The infantry will advance alongside the tanks by a technique called “leapfrogging” or also “moving by bounds” – one squad will lie prone and fire at the enemy while the other squad will run forward for a short stretch, then go prone and open fire; at that time, the other squad gets up and advances, and so forth. This repeats until the final assault on the trench itself. The fire support from the tanks should make this a fairly easy task for the first trench despite the open terrain.

First we order tanks and infantry to simply move up to the crest of the hill lying between them and the enemy line. Here we pause for some time and wait for our guys to open fire from the relative safety of a rear slope position, i.e. lying prone just behind the crest line, using the slope of the terrain as cover against enemy fire.

One fundamental principle the player will need to master in TOW is how to use formations correctly. Any two and more units can be ordered to adapt a specific formation with one mouse click – the options include line, wedge, double column, tight formation, loose formation, and what is called a “free formation” which basically means that everyone is keeping their current relative position towards other members of the formation.

The formation menu apears active as soon as more than one unit is selected, and is visible at the lower right edge of the user interface. Each formation has its distinct advantages, and learning when to use which formation will be one of the essential tasks a player will have to master.

A loose formation is useful against enemy artillery strikes. The soldiers or units in the formation spread out and move away from each other to minimize the chance that a lucky artillery round is able to wipe out more than one of them at a time.

A tight formation is useful for assaults against key points. The soldiers or vehicles move close to each other to be able to support each other and add “punch” to the assault.

A free formation allows the player to basically design his own formation by placing units in a specific way. They will keep their distances from each other while moving to other waypoints.

A line formation is a basic combat formation in situations when you know where the enemy is and expect contact from the front.
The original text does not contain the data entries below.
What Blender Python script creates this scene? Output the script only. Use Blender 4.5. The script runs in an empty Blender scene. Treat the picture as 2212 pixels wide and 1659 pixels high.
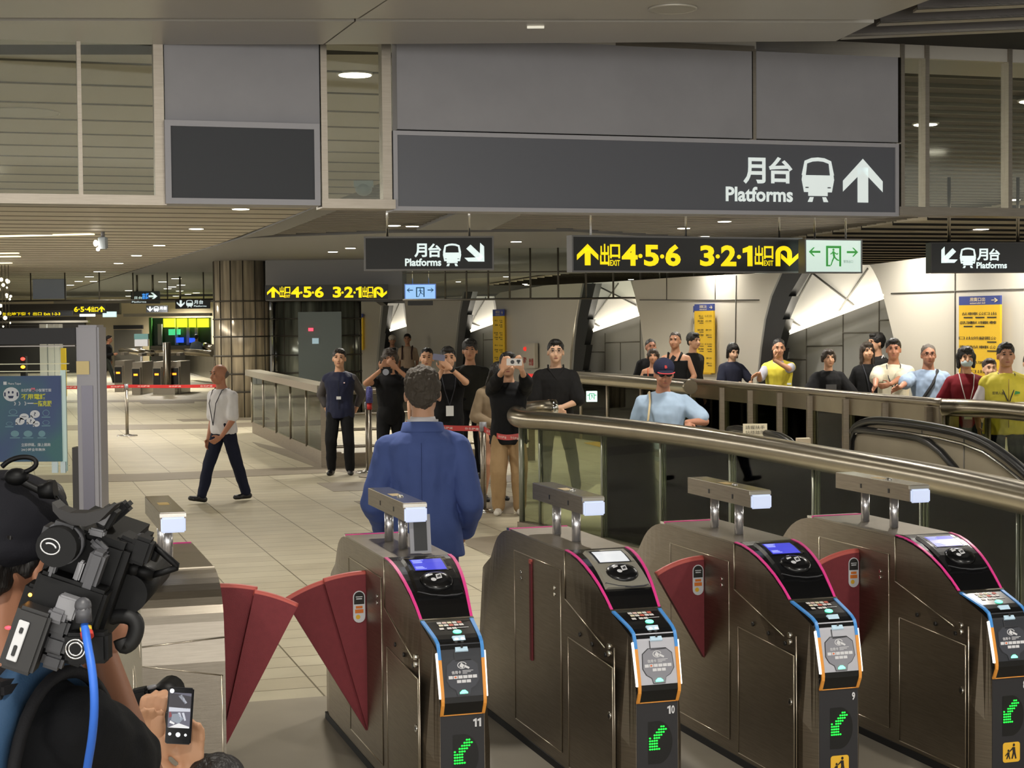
import bpy, bmesh, math, random
from mathutils import Vector, Matrix, noise, Euler
random.seed(7)
SC = bpy.context.scene
COL = SC.collection
PI = math.pi

# ------------------------------------------------------------------ camera model of the photograph (2212 x 1659)
FPX, CX, CY, HCAM = 3600.0, 1106.0, 829.5, 2.1
RHO = 0.009
PIT = math.atan((829.5 - 698) / FPX)
_f = Vector((0, math.cos(PIT), -math.sin(PIT)))
_u0 = Vector((0, math.sin(PIT), math.cos(PIT)))
_r0 = Vector((1, 0, 0))
_r = _r0 * math.cos(RHO) - _u0 * math.sin(RHO)
_u = _u0 * math.cos(RHO) + _r0 * math.sin(RHO)
CAMP = Vector((0, 0, HCAM))
def ray(x, y): return _f + _r * ((x - CX) / FPX) - _u * ((y - CY) / FPX)
def Pz(x, y, z):
    d = ray(x, y); return CAMP + d * ((z - HCAM) / d.z)
def Py(x, y, Y):
    d = ray(x, y); return CAMP + d * (Y / d.y)
def Ppl(x, y, P0, n):
    d = ray(x, y); return CAMP + d * ((P0 - CAMP).dot(n) / d.dot(n))
ANG = math.radians(17.2)                      # the gate line is turned this much to the view
UA = Vector((math.cos(ANG), math.sin(ANG), 0))
VA = Vector((-math.sin(ANG), math.cos(ANG), 0))

# ------------------------------------------------------------------ materials
def lin(v):
    v = v / 255.0
    return v / 12.92 if v <= 0.04045 else ((v + 0.055) / 1.055) ** 2.4
def rgb(c): return (lin(c[0]), lin(c[1]), lin(c[2]), 1)
MATS = {}
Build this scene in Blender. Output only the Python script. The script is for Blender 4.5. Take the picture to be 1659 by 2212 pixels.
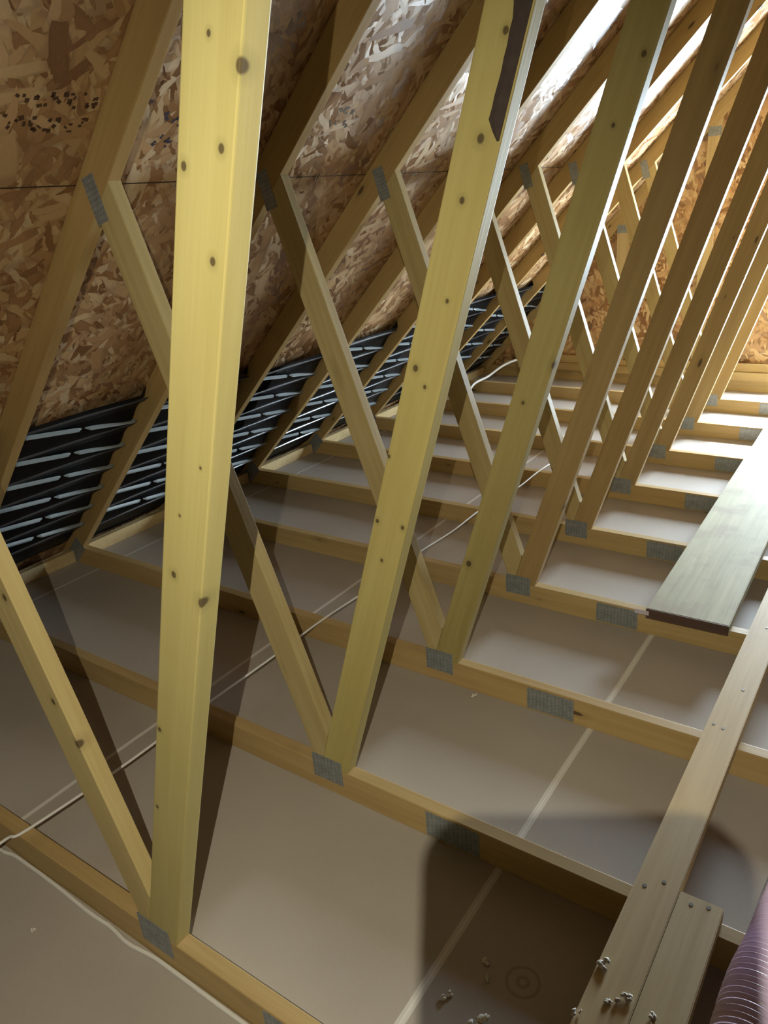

The line formation provides the best firepower to the front of the unit, but makes it somewhat vulnerable to attacks from the sides (flanks).

A Wedge sacrifices some firepower to the front for better protection of the flanks. It’s the best formation to use for advancing units when the enemy location is not known and is a good defense against flanking attacks.

A double-column formation is a standard travel formation. It allows units to travel quickly down narrow passageways or example roads. It sacrifices firepower to the front and rear, but it protects the flanks fairly well.

Since today’s tutorial mission centers on assaulting fortified enemy positions, we will be using the line formation almost exclusively, as we know where the enemy comes from.

So much for the theory.

Just in time before the shooting starts.

After all units advanced in line to the crest, we give them opportunity to acquire targets and open fire. You can assign each individual soldier and unit to hold fire if you want, and you can assign individual targets, too, but there is no need to do either – by default, enemy units will automatically open fire when an enemy is in sight and within effective combat range (depends of course on the weapon of the firing unit).